IT disaster recovery, cloud computing and information security news

A significant number of organizations do not know how much of their IT budget is being spent on IT resilience

Research from Databarracks, has revealed that 30 percent of organizations do not know how much of their IT budget is being spent on disaster recovery and backup services. This follows wider industry research finding that firms in Europe and North America spend seven percent of their IT budget on backup and disaster recovery.

Data from Databarracks’ annual Data Health Check survey revealed a number of insights into organizational attitudes and approaches towards IT resiliency, including:

  • 25 percent do not know what percentage of their IT budget should be allocated for disaster recovery and business continuity;
  • Only 43 percent of organizations have tested their disaster recovery processes over the past 12 months;
  • 29 percent of respondents answered “less than £1,000” when asked ‘how much annually does your organization spend on backup/DR solutions’.

Peter Groucutt, managing director of Databarracks comments: “It’s often difficult for IT to secure investment for resiliency because it’s not seen as a particularly dynamic or sexy investment that will add value like a new customer-facing system. But we all know we need to invest in resilience to ensure our continued operation.”

Groucutt continued: “Disaster recovery and backup spending is protection against the risks of user downtime, data loss, and business interruption, but often knowing how much investment needed is difficult to gauge. Every organization knows it needs some level of protection, but determining the extent, and the appropriate financial investment is an ongoing challenge, as evidence from our research highlights.

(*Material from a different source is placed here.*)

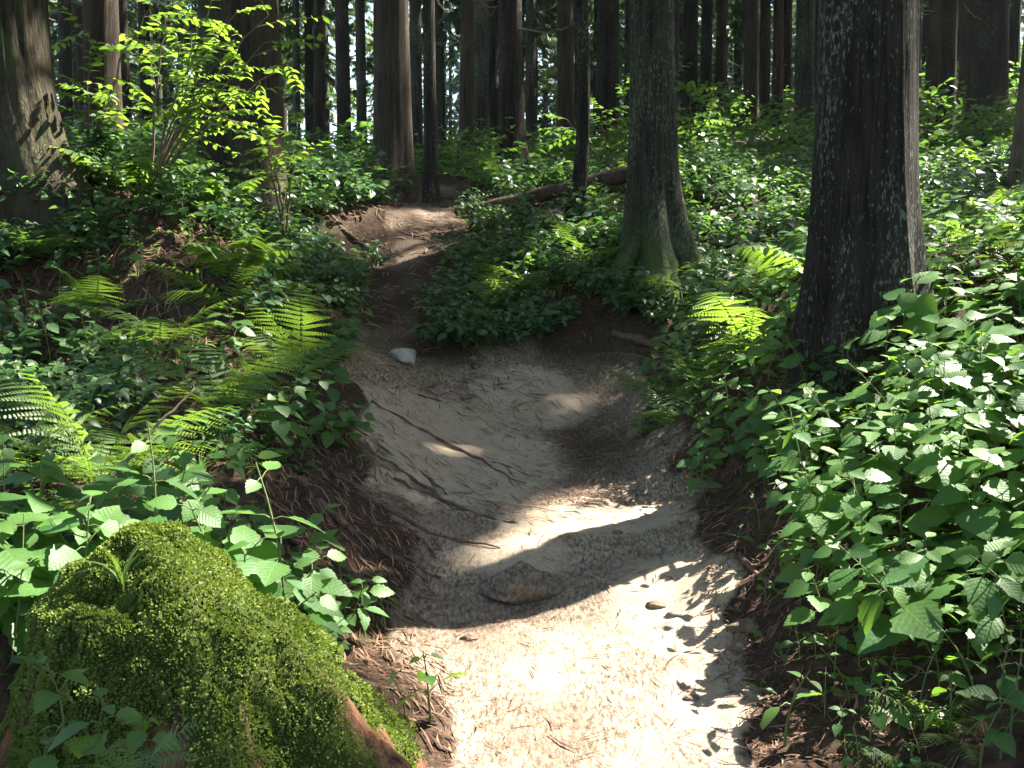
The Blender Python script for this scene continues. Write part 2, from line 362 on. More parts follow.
def build_ground():
    ys = np.concatenate([np.linspace(-7, 2.4, 28)[:-1], np.arange(2.4, 9.0, .026), 9.0 * 1.028 ** np.arange(0, 88)])
    up = np.concatenate([np.arange(0, .105, .0011), .105 * 1.052 ** np.arange(0, 48)])
    us = np.concatenate([-up[:0:-1], up])
    Yg, U = np.meshgrid(ys, us, indexing='ij'); X = (Yg + 16) * U + .1
    Z = ground_z(X, Yg); d = trail_d(X, Yg) + .13 * fbm(X * 2.6, Yg * 2.6, 8) 
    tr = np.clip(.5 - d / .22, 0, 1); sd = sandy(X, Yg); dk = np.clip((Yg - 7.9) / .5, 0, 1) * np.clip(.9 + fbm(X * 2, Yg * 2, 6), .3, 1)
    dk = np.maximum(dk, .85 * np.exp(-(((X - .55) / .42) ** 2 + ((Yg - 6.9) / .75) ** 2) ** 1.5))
    V = np.stack([X, Yg, Z], -1).reshape(-1, 3); nr, nc = X.shape
    i, j = np.meshgrid(np.arange(nr - 1), np.arange(nc - 1), indexing='ij')
    q = np.stack([i * nc + j, i * nc + j + 1, (i + 1) * nc + j + 1, (i + 1) * nc + j], -1).reshape(-1, 4)
    on = (tr.ravel()[q].mean(1) > .5)
    mat = M_GROUND
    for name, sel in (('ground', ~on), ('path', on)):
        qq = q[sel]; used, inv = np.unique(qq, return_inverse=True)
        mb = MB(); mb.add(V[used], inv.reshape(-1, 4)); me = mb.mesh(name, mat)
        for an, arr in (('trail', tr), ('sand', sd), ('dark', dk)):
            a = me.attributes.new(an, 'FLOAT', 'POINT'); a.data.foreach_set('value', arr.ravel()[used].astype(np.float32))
        tag(obj(name, me), kind='structure')
build_ground()

# ------------------------------------------------------------------ where the sun comes through: gaps in the canopy
GAPS = [  # (px, py, depth, radius in pixels)
    (520, 690, 3.75, 75), (620, 650, 4.2, 62), (665, 715, 3.6, 66), (690, 598, 4.6, 36), (560, 740, 3.4, 80), (480, 770, 3.25, 60), (440, 650, 4.1, 40), (400, 612, 4.4, 34), (340, 590, 4.4, 34), (720, 640, 4.1, 26), (570, 625, 4.45, 34), (700, 760, 3.25, 50),
    (585, 520, 5.55, 36), (632, 508, 5.65, 30), (545, 530, 5.4, 24), (478, 562, 5.05, 18),
    (455, 452, 6.4, 7), (575, 396, 7.8, 7), (650, 505, 5.7, 14),
    (40, 505, 3.75, 55), (100, 490, 3.65, 50), (180, 495, 3.6, 60), (245, 500, 3.6, 50), (20, 560, 3.5, 45), (130, 515, 3.6, 45), (280, 530, 3.6, 35),
    (290, 610, 3.0, 62), (350, 650, 3.0, 55), (205, 570, 3.0, 44), (385, 690, 2.95, 42), (250, 555, 3.0, 48), (300, 700, 2.8, 30),
    (110, 380, 4.9, 60), (35, 385, 4.75, 55), (165, 400, 4.9, 40), (215, 330, 6.1, 30), (270, 325, 6.3, 30), (60, 420, 4.8, 45), (720, 330, 6.6, 34), (190, 460, 4.6, 20),
    (200, 30, 8, 32), (245, 60, 8, 36), (275, 130, 8.6, 20), (160, 10, 8.2, 25), (240, 20, 8, 30), (120, 80, 8.8, 16), (300, 160, 9.5, 14), (110, 120, 9, 22), (90, 150, 8.7, 18),
    (65, 160, 8.15, 16), (45, 100, 8.1, 10), (28, 40, 8.1, 16), (400, 238, 10.8, 9), (395, 60, 14.4, 20), (395, 110, 14.4, 20), (400, 150, 14.4, 14),
    (545, 250, 10, 16), (590, 238, 10, 18), (565, 215, 11, 13), (490, 300, 9.3, 16), (600, 290, 8.8, 12), (520, 285, 9.4, 16), (650, 310, 8.5, 12),
    (705, 355, 6.4, 24), (665, 372, 6.4, 14), (750, 312, 6.6, 18), (690, 258, 9, 24), (735, 250, 10, 22), (770, 215, 11.5, 22), (720, 180, 14, 24), (955, 225, 9.3, 30), (985, 275, 8, 30), (930, 165, 13, 22), (1010, 330, 5.5, 18),
    (885, 585, 3.6, 42), (965, 525, 3.6, 48), (905, 640, 3.5, 36), (1000, 480, 3.6, 40), (850, 545, 3.9, 26), (780, 470, 4.8, 20), (745, 400, 5.6, 20), (1010, 400, 3.7, 24), (935, 712, 3.25, 18), (772, 706, 3.4, 14), (860, 500, 4.2, 14), (985, 620, 3.3, 24), (830, 620, 3.6, 14),
    (240, 200, 9.5, 14), (170, 215, 9, 14), (265, 265, 7.8, 12), (330, 300, 7.6, 10), (150, 190, 9.3, 16), (200, 290, 7.4, 9),
]
GC, GR = np.zeros((0, 3)), np.zeros(0)
def find_gaps():
    """one sunbeam for each lit patch: the beam ends on what stands at that spot of the photograph"""
    global GC, GR
    gc, gr = [], []
    bpy.context.view_layer.update(); dg = bpy.context.evaluated_depsgraph_get(); o = Vector(CAM)
    for a, b, c, r in GAPS:
        if c < 5.1 and r > 15: gc.append(P3(a, b, c)); gr.append(.85 * r * c / F)
        for k in range(7):
            q, e = (0, 1) if k == 0 else (k, .62); px, py = a + (r * .6 * math.cos(q * 1.047) if k else 0), b + (r * .6 * math.sin(q * 1.047) if k else 0)
            d = Vector(P3(px, py, 10.0)) - o; d.normalize()
            ok, loc, *_ = sc.ray_cast(dg, o, d, distance=c * 1.25)
            p = np.array(loc) if ok and (loc - o).length > c * .72 else P3(px, py, c)
            gc.append(p); gr.append(max(.05, .50 * r * np.linalg.norm(p - CAM) / F))
    rg = np.random.default_rng(5)
    for _ in range(150):
        Y = rg.uniform(11, 46); x = rg.uniform(-.6, .6) * Y; gc.append(np.array([x, Y, gz(x, Y) + rg.uniform(.1, 2.0)])); gr.append(rg.uniform(.25, .8))
    for _ in range(46):
        Y = rg.uniform(5, 13); x = (rg.uniform(.2, .55) if rg.random() < .7 else rg.uniform(-.5, -.22)) * Y; gc.append(np.array([x, Y, gz(x, Y) + rg.uniform(.1, .5)])); gr.append(rg.uniform(.10, .32))
    GC = np.array(gc); GR = np.array(gr)
def in_gap(P):
    P = np.asarray(P); out = np.zeros(len(P), bool)
    for c, r in zip(GC, GR):
        v = P - c; t = v @ S
        out |= (np.linalg.norm(v - t[:, None] * S, axis=1) < r + min(.24, .06 + r)) & (t > 1.0)
    return out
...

“The analogy we often use is the police recommendation for protecting a bike. They suggest spending at least 10 percent of the value of the bike on the lock to secure it, which makes sense – if you put a cheap lock on an expensive bike it will be quickly stolen. The one caveat we would add to that analogy is that the amount you spend should also relate to your risk profile. If you frequently lock your bike up at a train station with known bike thieves you would be wise to invest more in your lock.  Similarly, if your premises are in a location susceptible to flooding or terrorist events it is sensible to invest more in your resilience.”

Groucutt concludes that to help secure the funds needed to improve IT resilience, senior management must understand what the true cost of IT downtime would mean for an organization: “There isn’t a simple answer to say ‘invest X per cent and you’ll remain safe,’ that works for all businesses, but that doesn’t mean that it is very difficult to budget for continuity.

“As with other aspects of continuity planning, if you have identified the risks to your business and analysed the impact incidents will have on your operations, it then becomes clear what mitigation strategies you need to put in place. It will always be difficult to secure investment for IT resilience if you don’t have a clear picture of what impact downtime will have. Presenting a downtime cost – considering both the tangible, as well as the intangible or hidden costs – immediately puts the cost of investment into context, and helps strengthen the case for improving IT resilience.”